──────── MATERIAL FOR THE TASK ────────

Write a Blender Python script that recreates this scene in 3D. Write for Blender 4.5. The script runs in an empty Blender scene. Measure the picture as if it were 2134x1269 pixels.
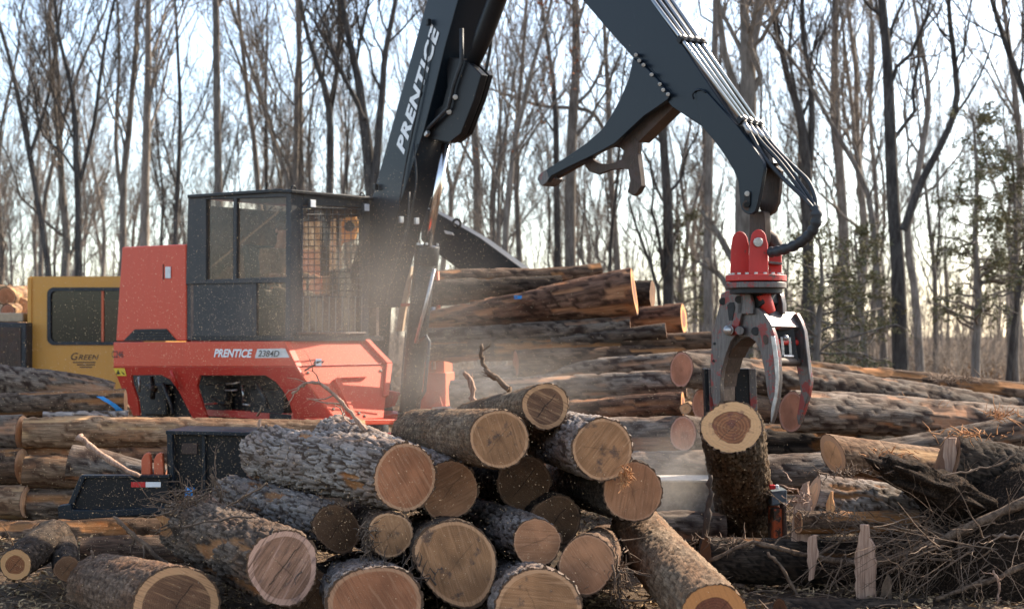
import bpy, bmesh, math, random
import numpy as np
from mathutils import Vector, Matrix

# ------------------------------------------------------------------ camera, sky, sun, exposure
SC = bpy.context.scene
COL = SC.collection
PW, PH, HOR, CAMZ, LENS = 2134.0, 1269.0, 700.0, 2.0, 50.0
F = PW * LENS / 36.0
cam = bpy.data.cameras.new('camera')
cam.lens = LENS; cam.sensor_width = 36.0; cam.sensor_fit = 'HORIZONTAL'
cam.shift_y = (HOR - PH / 2) / PW
cam.clip_start = 0.1; cam.clip_end = 2000
cam.dof.use_dof = True; cam.dof.focus_distance = 11.5; cam.dof.aperture_fstop = 2.0
camo = bpy.data.objects.new('camera', cam); COL.objects.link(camo)
camo.location = (0, 0, CAMZ); camo.rotation_euler = (math.pi / 2, 0, 0)
SC.camera = camo

SUN_EL, SUN_AZ = math.radians(35), math.radians(54)
world = bpy.data.worlds.new('World'); SC.world = world; world.use_nodes = True
wn = world.node_tree
sky = wn.nodes.new('ShaderNodeTexSky'); sky.sky_type = 'NISHITA'; sky.sun_disc = False
sky.sun_elevation = SUN_EL; sky.sun_rotation = SUN_AZ
sky.altitude = 100; sky.air_density = 1.0; sky.dust_density = 1.2; sky.ozone_density = 1.0
hs = wn.nodes.new('ShaderNodeHueSaturation'); hs.inputs['Saturation'].default_value = 0.85
wn.links.new(sky.outputs[0], hs.inputs['Color']); wn.links.new(hs.outputs[0], wn.nodes['Background'].inputs[0])
wn.nodes['Background'].inputs[1].default_value = 0.14
sl = bpy.data.lights.new('sun', 'SUN'); sl.energy = 4.4; sl.angle = math.radians(0.55); sl.color = (1.0, 0.87, 0.70)
so = bpy.data.objects.new('sun', sl); COL.objects.link(so)
SUN = Vector((math.sin(SUN_AZ) * math.cos(SUN_EL), math.cos(SUN_AZ) * math.cos(SUN_EL), math.sin(SUN_EL)))
so.rotation_euler = SUN.to_track_quat('Z', 'Y').to_euler()
SC.view_settings.view_transform = 'Standard'; SC.view_settings.look = 'None'
SC.view_settings.gamma = 1.0; SC.view_settings.use_curve_mapping = False
SC.view_settings.exposure = 1.5
SC.render.engine = 'CYCLES'
SC.cycles.use_denoising = True
SC.cycles.max_bounces = 7; SC.cycles.diffuse_bounces = 3; SC.cycles.glossy_bounces = 3
SC.cycles.transparent_max_bounces = 16; SC.cycles.transmission_bounces = 4; SC.cycles.volume_bounces = 1
SC.cycles.caustics_reflective = False; SC.cycles.caustics_refractive = False
SC.cycles.sample_clamp_indirect = 6.0
SC.cycles.volume_step_rate = 2.0

# ------------------------------------------------------------------ helpers
CAM = np.array((0.0, 0.0, CAMZ))
def P(px, py, d):
    """photo pixel at a distance d in front of the camera -> world point"""
    return np.array(((px - PW / 2) / F * d, d, CAMZ + (HOR - py) / F * d))
def ray(px, py):
    return np.array(((px - PW / 2) / F, 1.0, (HOR - py) / F))
def on_plane(px, py, pt, nrm, off=0.0):
    r = ray(px, py); nrm = np.asarray(nrm, float)
    k = ((np.asarray(pt) - CAM).dot(nrm) + off) / r.dot(nrm)
    return CAM + r * k
def unit(v):
    v = np.asarray(v, float); return v / max(1e-9, np.linalg.norm(v))

_T = np.random.RandomState(7).rand(8192)
def _h(ix, iy, iz):
    return _T[((ix * 73856093) ^ (iy * 19349663) ^ (iz * 83492791)) & 8191]
def vnoise(p):
    p = np.asarray(p); i = np.floor(p).astype(np.int64); f = p - i; f = f * f * (3 - 2 * f)
    x, y, z = i[..., 0], i[..., 1], i[..., 2]; fx, fy, fz = f[..., 0], f[..., 1], f[..., 2]
    c = 0
    for dx in (0, 1):
        for dy in (0, 1):
            for dz in (0, 1):
                w = (fx if dx else 1 - fx) * (fy if dy else 1 - fy) * (fz if dz else 1 - fz)
                c = c + w * _h(x + dx, y + dy, z + dz)
    return c
def fbm(p, o=3, g=0.5):
    s = 0; a = 1; t = 0
    p = np.asarray(p, float)
    for k in range(o):
        s = s + a * vnoise(p * 2 ** k + 17.3 * k); t += a; a *= g
    return s / t
def sstep(a, b, x):
    t = np.clip((x - a) / (b - a), 0, 1); return t * t * (3 - 2 * t)

ORG = {}
class MB:
    """collects shapes (world coordinates) and links them as ONE mesh object"""
    def __init__(s): s.v = []; s.f = []; s.n = 0
    def add(s, v, f):
        v = np.asarray(v, float).reshape(-1, 3); s.v.append(v)
        s.f += [[i + s.n for i in q] for q in f]; s.n += len(v); return s
    def box(s, c, sx, sy, sz, ax=None):
        c = np.asarray(c, float); a = np.eye(3) if ax is None else np.array([unit(k) for k in ax])
        v = [c + a[0] * sx / 2 * i + a[1] * sy / 2 * j + a[2] * sz / 2 * k for k in (-1, 1) for j in (-1, 1) for i in (-1, 1)]
        return s.add(v, [(0, 2, 3, 1), (4, 5, 7, 6), (0, 1, 5, 4), (2, 6, 7, 3), (0, 4, 6, 2), (1, 3, 7, 5)])
    def prism(s, pts, ext):
        pts = np.asarray(pts, float); n = len(pts); ext = np.asarray(ext, float)
        a, b = pts, pts + ext
        nr = np.zeros(3)
        for i in range(n): nr += np.cross(pts[i] - pts[0], pts[(i + 1) % n] - pts[0])
        if nr.dot(ext) > 0: a, b = a[::-1], b[::-1]
        f = [list(range(n)), list(range(2 * n - 1, n - 1, -1))]
        f += [((i + 1) % n, i, n + i, n + (i + 1) % n) for i in range(n)]
        return s.add(np.concatenate([a, b]), f)
    def ring(s, outer, inner, ext):
        """plate with a hole: outer and inner loops of the same number of points"""
        o, i = np.asarray(outer, float), np.asarray(inner, float); n = len(o); ext = np.asarray(ext, float)
        v = np.concatenate([o, i, o + ext, i + ext]); f = []
        for k in range(n):
            m = (k + 1) % n
            f += [(k, m, n + m, n + k), (2 * n + m, 2 * n + k, 3 * n + k, 3 * n + m), (m, k, 2 * n + k, 2 * n + m), (n + k, n + m, 3 * n + m, 3 * n + k)]
        return s.add(v, f)
    def tube(s, pts, r, sides=10, cap=True):
        pts = np.asarray(pts, float); k = len(pts); r = np.broadcast_to(np.asarray(r, float), (k,))
        t = np.gradient(pts, axis=0); t /= np.maximum(1e-9, np.linalg.norm(t, axis=1))[:, None]
        ref = np.array((0, 0, 1.0)) if abs(t[:, 2]).max() < 0.93 else np.array((1.0, 0.13, 0))
        if abs(t @ ref).max() > 0.97: ref = np.array((0.2, 1.0, 0.1))
        u = np.cross(t, ref); u /= np.maximum(1e-9, np.linalg.norm(u, axis=1))[:, None]; w = np.cross(t, u)
        a = np.linspace(0, 2 * math.pi, sides, endpoint=False)
        v = pts[:, None] + r[:, None, None] * (u[:, None] * np.cos(a)[None, :, None] + w[:, None] * np.sin(a)[None, :, None])
        f = [(i * sides + j, (i + 1) * sides + j, (i + 1) * sides + (j + 1) % sides, i * sides + (j + 1) % sides) for i in range(k - 1) for j in range(sides)]
        if cap: f += [list(range(sides)), list(range(k * sides - 1, (k - 1) * sides - 1, -1))]
        return s.add(v, f)
    def cyl(s, a, b, r, r2=None, sides=20):
        return s.tube([a, b], [r, r if r2 is None else r2], sides)
    def ball(s, c, rx, ry=None, rz=None, n=10):
        ry = rx if ry is None else ry; rz = rx if rz is None else rz; c = np.asarray(c, float)
        v = [c + (0, 0, rz)]; f = []
        for i in range(1, n):
            th = math.pi * i / n
            for j in range(2 * n):
                ph = math.pi * j / n
                v.append(c + (rx * math.sin(th) * math.cos(ph), ry * math.sin(th) * math.sin(ph), rz * math.cos(th)))
        v.append(c - (0, 0, rz)); m = 2 * n
        for j in range(m): f.append((0, 1 + j, 1 + (j + 1) % m)); f.append((len(v) - 1, len(v) - 1 - m + (j + 1) % m, len(v) - 1 - m + j))
        for i in range(n - 2):
            for j in range(m):
                f.append((1 + i * m + j, 1 + (i + 1) * m + j, 1 + (i + 1) * m + (j + 1) % m, 1 + i * m + (j + 1) % m))
        return s.add(v, f)
    def build(s, name, mat, parent=None, bevel=0.0, smooth=False, origin=None):
        o0 = ORG.get(parent.name) if parent is not None else origin
        v = np.concatenate(s.v) if s.v else np.zeros((0, 3))
        o0 = np.zeros(3) if o0 is None else np.asarray(o0, float)
        me = bpy.data.meshes.new(name); me.from_pydata((v - o0).tolist(), [], s.f); me.update()
        ob = bpy.data.objects.new(name, me); COL.objects.link(ob)
        if mat: me.materials.append(mat)
        if parent is not None: ob.parent = parent
        else: ob.location = o0
        ORG[ob.name] = o0
        if smooth: me.polygons.foreach_set('use_smooth', [True] * len(me.polygons))
        if bevel:
            m = ob.modifiers.new('bevel', 'BEVEL'); m.width = bevel; m.segments = 2; m.limit_method = 'ANGLE'; m.angle_limit = math.radians(40)
            if not smooth:
                me.polygons.foreach_set('use_smooth', [True] * len(me.polygons)); m.harden_normals = True
        return ob
def fast_mesh(name, verts, quads=None, tris=None, mat=None, smooth=False):
    """numpy arrays -> mesh data"""
    me = bpy.data.meshes.new(name); nq = 0 if quads is None else len(quads); ntr = 0 if tris is None else len(tris)
    me.vertices.add(len(verts)); me.vertices.foreach_set('co', np.asarray(verts, np.float32).ravel())
    idx = []
    if nq: idx.append(np.asarray(quads, np.int32).ravel())
    if ntr: idx.append(np.asarray(tris, np.int32).ravel())
    idx = np.concatenate(idx); me.loops.add(len(idx)); me.loops.foreach_set('vertex_index', idx)
    st = np.concatenate([np.arange(nq) * 4, nq * 4 + np.arange(ntr) * 3]).astype(np.int32)
    me.polygons.add(nq + ntr); me.polygons.foreach_set('loop_start', st)
    me.update(calc_edges=True); me.validate()
    if smooth: me.polygons.foreach_set('use_smooth', np.ones(nq + ntr, bool))
    if mat: me.materials.append(mat)
    return me
def tag(o, label=None, cat=None, group=None, kind=None):
    if label: o['label'] = label
    if cat: o['category'] = cat
    if group: o['group'] = group
    if kind: o['kind'] = kind
    return o
def thing(name, loc, label, cat, group=None):
    o = bpy.data.objects.new(name, None); COL.objects.link(o); o.empty_display_size = 0.2
    o.location = loc; ORG[o.name] = np.asarray(loc, float)
    return tag(o, label, cat, group)

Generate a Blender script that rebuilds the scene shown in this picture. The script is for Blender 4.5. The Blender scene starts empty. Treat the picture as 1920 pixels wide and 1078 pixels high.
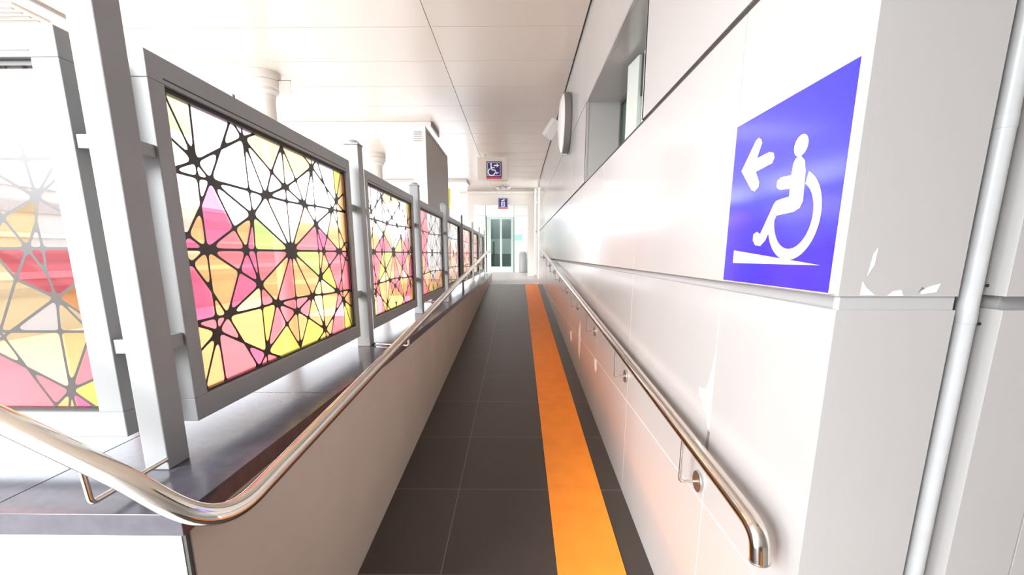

────────

PROMPT: Every line from the top of the entries through the line that holds "SC.camera = camo" is to be quoted exactly, please, and nothing else; omit the pictures.

COMPLETE RESPONSE:
Write a Blender Python script that recreates this scene in 3D. Write for Blender 4.5. The script runs in an empty Blender scene. Measure the picture as if it were 2134x1269 pixels.
import bpy, bmesh, math, random
import numpy as np
from mathutils import Vector, Matrix

# ------------------------------------------------------------------ camera, sky, sun, exposure
SC = bpy.context.scene
COL = SC.collection
PW, PH, HOR, CAMZ, LENS = 2134.0, 1269.0, 700.0, 2.0, 50.0
F = PW * LENS / 36.0
cam = bpy.data.cameras.new('camera')
cam.lens = LENS; cam.sensor_width = 36.0; cam.sensor_fit = 'HORIZONTAL'
cam.shift_y = (HOR - PH / 2) / PW
cam.clip_start = 0.1; cam.clip_end = 2000
cam.dof.use_dof = True; cam.dof.focus_distance = 11.5; cam.dof.aperture_fstop = 2.0
camo = bpy.data.objects.new('camera', cam); COL.objects.link(camo)
camo.location = (0, 0, CAMZ); camo.rotation_euler = (math.pi / 2, 0, 0)
SC.camera = camo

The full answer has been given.